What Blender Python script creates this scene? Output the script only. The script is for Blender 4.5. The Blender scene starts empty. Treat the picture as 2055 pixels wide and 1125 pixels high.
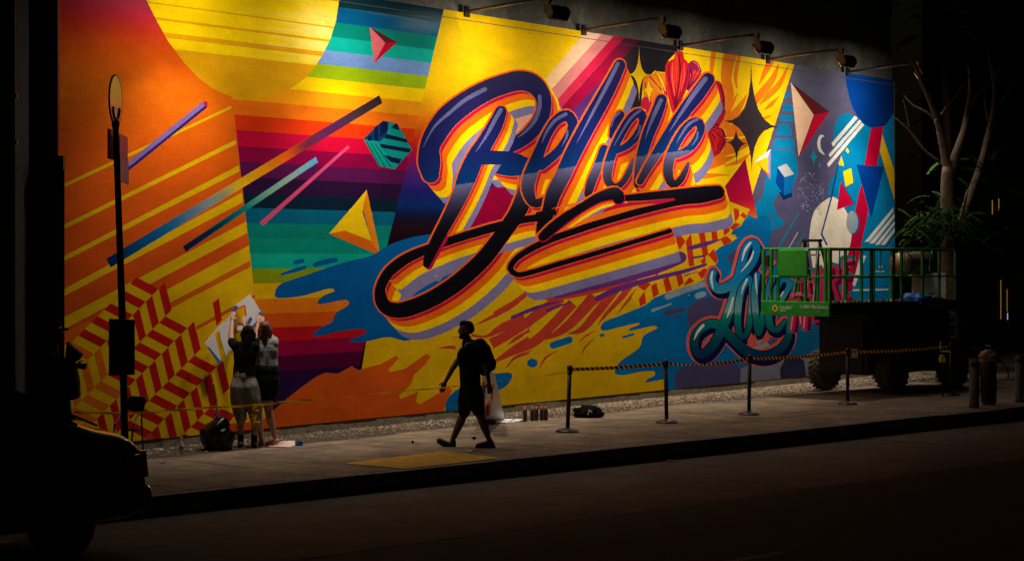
import bpy, bmesh, math, random
from mathutils import Vector, Matrix, Euler
from mathutils.geometry import delaunay_2d_cdt, convex_hull_2d
import numpy as np
random.seed(7); rnd = random.Random(11)
sc = bpy.context.scene
COL = sc.collection
R = math.radians

# ------------------------------------------------------------------ camera, night sky, exposure
FPX, CX, HY, HCAM = 4072.0, 1027.5, 520.0, 2.57      # focal length and horizon in photograph pixels, eye height
cam = bpy.data.cameras.new('camera'); cam_o = bpy.data.objects.new('camera', cam); COL.objects.link(cam_o)
cam.sensor_width = 36; cam.lens = 36*FPX/2055; cam.shift_y = -(562.5-HY)/2055
cam_o.location = (0, 0, HCAM); cam_o.rotation_euler = (R(90), 0, 0)
cam.clip_start = 0.1; cam.clip_end = 2000
sc.camera = cam_o
world = bpy.data.worlds.new('World'); sc.world = world; world.use_nodes = True
wn = world.node_tree.nodes; wl = world.node_tree.links
for n in list(wn): wn.remove(n)
sky = wn.new('ShaderNodeTexSky'); sky.sky_type = 'NISHITA'; sky.sun_disc = False
sky.sun_elevation = R(2); sky.sun_rotation = R(200)
bg = wn.new('ShaderNodeBackground'); bg.inputs[1].default_value = 0.001
wo = wn.new('ShaderNodeOutputWorld'); wl.new(sky.outputs[0], bg.inputs[0]); wl.new(bg.outputs[0], wo.inputs[0])
sc.view_settings.view_transform = 'Standard'; sc.view_settings.look = 'None'
sc.view_settings.exposure = 0.0; sc.view_settings.gamma = 1.0
sc.view_settings.use_curve_mapping = False
LAMP_POWER = 56.0; BEAM_POWER = 600.0; LAMP_COL = (1.0, 0.88, 0.74); LAMP_SPREAD = 172

# ------------------------------------------------------------------ places
P0 = Vector((-5.872, 26.2, 0)); WD = Vector((0.6, 0.8, 0)); WN = Vector((0.8, -0.6, 0))   # foot of the mural's left edge, along the wall, out of the wall
KD = Vector((0.6935, 0.7204, 0)); KN = Vector((0.7204, -0.6935, 0))                       # along the kerb, towards the road
def ray(x, y): return Vector(((x-CX)/FPX, 1.0, (HY-y)/FPX))
CAM = Vector((0, 0, HCAM))
def at(x, y, Y): return CAM + ray(x, y)*Y
def G(x, y, z=0.0):
    r = ray(x, y); return CAM + r*((z-HCAM)/r.z)
def WU(x, y, off=0.0):
    o = P0+WN*off; r = ray(x, y); t = (o-CAM).dot(WN)/r.dot(WN); p = CAM+r*t
    return (p-o).dot(WD), p.z
def WP(u, v, off=0.0): return P0+WD*u+WN*off+Vector((0, 0, v))
KP = G(1000, 924)
ROADZ = -0.22

# ------------------------------------------------------------------ materials
def s2l(c): return c/12.92 if c <= 0.04045 else ((c+0.055)/1.055)**2.4
def rgb(r, g, b, k=1.0): return (s2l(r/255)*k, s2l(g/255)*k, s2l(b/255)*k, 1.0)
def speck(m, scale=55, lo=.55, hi=1.35, scale2=.55, lo2=.62):
    N = m.node_tree.nodes; L = m.node_tree.links; b = N['Principled BSDF']; src = b.inputs['Base Color'].links[0].from_socket if b.inputs['Base Color'].links else None
    tc = N.new('ShaderNodeTexCoord'); prev = src
    for sc_, a, c, p0, p1 in ((scale, lo, hi, .35, .65), (scale2, lo2, 1.0, .42, .60), (scale2*5, .8, 1.05, .45, .6)):
        n = N.new('ShaderNodeTexNoise'); n.inputs['Scale'].default_value = sc_; n.inputs['Detail'].default_value = 8; n.inputs['Roughness'].default_value = .75; L.new(tc.outputs['Object'], n.inputs['Vector'])
        r = N.new('ShaderNodeValToRGB'); r.color_ramp.elements[0].position = p0; r.color_ramp.elements[1].position = p1; r.color_ramp.elements[0].color = (a, a, a, 1); r.color_ramp.elements[1].color = (c, c, c, 1); L.new(n.outputs[0], r.inputs[0])
        x = N.new('ShaderNodeMix'); x.data_type = 'RGBA'; x.blend_type = 'MULTIPLY'; x.inputs[0].default_value = 1; L.new(prev, x.inputs[6]); L.new(r.outputs[0], x.inputs[7]); prev = x.outputs[2]
    L.new(prev, b.inputs['Base Color']); return m
def mat(name, col, rough=0.6, metal=0.0, noise=0.0, nscale=8.0, bump=0.0, bscale=40.0, col2=None, spec=0.5, emit=None, estr=0.0, coat=0.0, alpha=1.0, trans=0.0, detail=6):
    m = bpy.data.materials.new(name); m.use_nodes = True
    N = m.node_tree.nodes; L = m.node_tree.links; b = N['Principled BSDF']
    b.inputs['Base Color'].default_value = (*col[:3], 1); b.inputs['Roughness'].default_value = rough
    b.inputs['Metallic'].default_value = metal; b.inputs['Specular IOR Level'].default_value = spec
    b.inputs['Coat Weight'].default_value = coat; b.inputs['Alpha'].default_value = alpha
    b.inputs['Transmission Weight'].default_value = trans
    if emit: b.inputs['Emission Color'].default_value = (*emit[:3], 1); b.inputs['Emission Strength'].default_value = estr
    tc = N.new('ShaderNodeTexCoord')
    if noise > 0 or col2:
        nz = N.new('ShaderNodeTexNoise'); nz.inputs['Scale'].default_value = nscale; nz.inputs['Detail'].default_value = detail; nz.inputs['Roughness'].default_value = 0.65
        L.new(tc.outputs['Object'], nz.inputs['Vector'])
        rp = N.new('ShaderNodeValToRGB'); rp.color_ramp.elements[0].position = 0.32; rp.color_ramp.elements[1].position = 0.68
        c2 = col2 if col2 else tuple(c*(1-noise) for c in col[:3])
        rp.color_ramp.elements[0].color = (*c2[:3], 1); rp.color_ramp.elements[1].color = (*col[:3], 1)
        L.new(nz.outputs[0], rp.inputs[0]); L.new(rp.outputs[0], b.inputs['Base Color'])
    if bump > 0:
        n2 = N.new('ShaderNodeTexNoise'); n2.inputs['Scale'].default_value = bscale; n2.inputs['Detail'].default_value = 8; n2.inputs['Roughness'].default_value = 0.7
        L.new(tc.outputs['Object'], n2.inputs['Vector'])
        bp = N.new('ShaderNodeBump'); bp.inputs['Strength'].default_value = 1.0; bp.inputs['Distance'].default_value = bump
        L.new(n2.outputs[0], bp.inputs['Height']); L.new(bp.outputs[0], b.inputs['Normal'])
    return m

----

Please write out all of the material above without changing a word, and omit any pictures.

• EXERCISE SOLUTION:
What Blender Python script creates this scene? Output the script only. The script is for Blender 4.5. The Blender scene starts empty. Treat the picture as 2055 pixels wide and 1125 pixels high.
import bpy, bmesh, math, random
from mathutils import Vector, Matrix, Euler
from mathutils.geometry import delaunay_2d_cdt, convex_hull_2d
import numpy as np
random.seed(7); rnd = random.Random(11)
sc = bpy.context.scene
COL = sc.collection
R = math.radians

# ------------------------------------------------------------------ camera, night sky, exposure
FPX, CX, HY, HCAM = 4072.0, 1027.5, 520.0, 2.57      # focal length and horizon in photograph pixels, eye height
cam = bpy.data.cameras.new('camera'); cam_o = bpy.data.objects.new('camera', cam); COL.objects.link(cam_o)
cam.sensor_width = 36; cam.lens = 36*FPX/2055; cam.shift_y = -(562.5-HY)/2055
cam_o.location = (0, 0, HCAM); cam_o.rotation_euler = (R(90), 0, 0)
cam.clip_start = 0.1; cam.clip_end = 2000
sc.camera = cam_o
world = bpy.data.worlds.new('World'); sc.world = world; world.use_nodes = True
wn = world.node_tree.nodes; wl = world.node_tree.links
for n in list(wn): wn.remove(n)
sky = wn.new('ShaderNodeTexSky'); sky.sky_type = 'NISHITA'; sky.sun_disc = False
sky.sun_elevation = R(2); sky.sun_rotation = R(200)
bg = wn.new('ShaderNodeBackground'); bg.inputs[1].default_value = 0.001
wo = wn.new('ShaderNodeOutputWorld'); wl.new(sky.outputs[0], bg.inputs[0]); wl.new(bg.outputs[0], wo.inputs[0])
sc.view_settings.view_transform = 'Standard'; sc.view_settings.look = 'None'
sc.view_settings.exposure = 0.0; sc.view_settings.gamma = 1.0
sc.view_settings.use_curve_mapping = False
LAMP_POWER = 56.0; BEAM_POWER = 600.0; LAMP_COL = (1.0, 0.88, 0.74); LAMP_SPREAD = 172

# ------------------------------------------------------------------ places
P0 = Vector((-5.872, 26.2, 0)); WD = Vector((0.6, 0.8, 0)); WN = Vector((0.8, -0.6, 0))   # foot of the mural's left edge, along the wall, out of the wall
KD = Vector((0.6935, 0.7204, 0)); KN = Vector((0.7204, -0.6935, 0))                       # along the kerb, towards the road
def ray(x, y): return Vector(((x-CX)/FPX, 1.0, (HY-y)/FPX))
CAM = Vector((0, 0, HCAM))
def at(x, y, Y): return CAM + ray(x, y)*Y
def G(x, y, z=0.0):
    r = ray(x, y); return CAM + r*((z-HCAM)/r.z)
def WU(x, y, off=0.0):
    o = P0+WN*off; r = ray(x, y); t = (o-CAM).dot(WN)/r.dot(WN); p = CAM+r*t
    return (p-o).dot(WD), p.z
def WP(u, v, off=0.0): return P0+WD*u+WN*off+Vector((0, 0, v))
KP = G(1000, 924)
ROADZ = -0.22

# ------------------------------------------------------------------ materials
def s2l(c): return c/12.92 if c <= 0.04045 else ((c+0.055)/1.055)**2.4
def rgb(r, g, b, k=1.0): return (s2l(r/255)*k, s2l(g/255)*k, s2l(b/255)*k, 1.0)
def speck(m, scale=55, lo=.55, hi=1.35, scale2=.55, lo2=.62):
    N = m.node_tree.nodes; L = m.node_tree.links; b = N['Principled BSDF']; src = b.inputs['Base Color'].links[0].from_socket if b.inputs['Base Color'].links else None
    tc = N.new('ShaderNodeTexCoord'); prev = src
    for sc_, a, c, p0, p1 in ((scale, lo, hi, .35, .65), (scale2, lo2, 1.0, .42, .60), (scale2*5, .8, 1.05, .45, .6)):
        n = N.new('ShaderNodeTexNoise'); n.inputs['Scale'].default_value = sc_; n.inputs['Detail'].default_value = 8; n.inputs['Roughness'].default_value = .75; L.new(tc.outputs['Object'], n.inputs['Vector'])
        r = N.new('ShaderNodeValToRGB'); r.color_ramp.elements[0].position = p0; r.color_ramp.elements[1].position = p1; r.color_ramp.elements[0].color = (a, a, a, 1); r.color_ramp.elements[1].color = (c, c, c, 1); L.new(n.outputs[0], r.inputs[0])
        x = N.new('ShaderNodeMix'); x.data_type = 'RGBA'; x.blend_type = 'MULTIPLY'; x.inputs[0].default_value = 1; L.new(prev, x.inputs[6]); L.new(r.outputs[0], x.inputs[7]); prev = x.outputs[2]
    L.new(prev, b.inputs['Base Color']); return m
def mat(name, col, rough=0.6, metal=0.0, noise=0.0, nscale=8.0, bump=0.0, bscale=40.0, col2=None, spec=0.5, emit=None, estr=0.0, coat=0.0, alpha=1.0, trans=0.0, detail=6):
    m = bpy.data.materials.new(name); m.use_nodes = True
    N = m.node_tree.nodes; L = m.node_tree.links; b = N['Principled BSDF']
    b.inputs['Base Color'].default_value = (*col[:3], 1); b.inputs['Roughness'].default_value = rough
    b.inputs['Metallic'].default_value = metal; b.inputs['Specular IOR Level'].default_value = spec
    b.inputs['Coat Weight'].default_value = coat; b.inputs['Alpha'].default_value = alpha
    b.inputs['Transmission Weight'].default_value = trans
    if emit: b.inputs['Emission Color'].default_value = (*emit[:3], 1); b.inputs['Emission Strength'].default_value = estr
    tc = N.new('ShaderNodeTexCoord')
    if noise > 0 or col2:
        nz = N.new('ShaderNodeTexNoise'); nz.inputs['Scale'].default_value = nscale; nz.inputs['Detail'].default_value = detail; nz.inputs['Roughness'].default_value = 0.65
        L.new(tc.outputs['Object'], nz.inputs['Vector'])
        rp = N.new('ShaderNodeValToRGB'); rp.color_ramp.elements[0].position = 0.32; rp.color_ramp.elements[1].position = 0.68
        c2 = col2 if col2 else tuple(c*(1-noise) for c in col[:3])
        rp.color_ramp.elements[0].color = (*c2[:3], 1); rp.color_ramp.elements[1].color = (*col[:3], 1)
        L.new(nz.outputs[0], rp.inputs[0]); L.new(rp.outputs[0], b.inputs['Base Color'])
    if bump > 0:
        n2 = N.new('ShaderNodeTexNoise'); n2.inputs['Scale'].default_value = bscale; n2.inputs['Detail'].default_value = 8; n2.inputs['Roughness'].default_value = 0.7
        L.new(tc.outputs['Object'], n2.inputs['Vector'])
        bp = N.new('ShaderNodeBump'); bp.inputs['Strength'].default_value = 1.0; bp.inputs['Distance'].default_value = bump
        L.new(n2.outputs[0], bp.inputs['Height']); L.new(bp.outputs[0], b.inputs['Normal'])
    return m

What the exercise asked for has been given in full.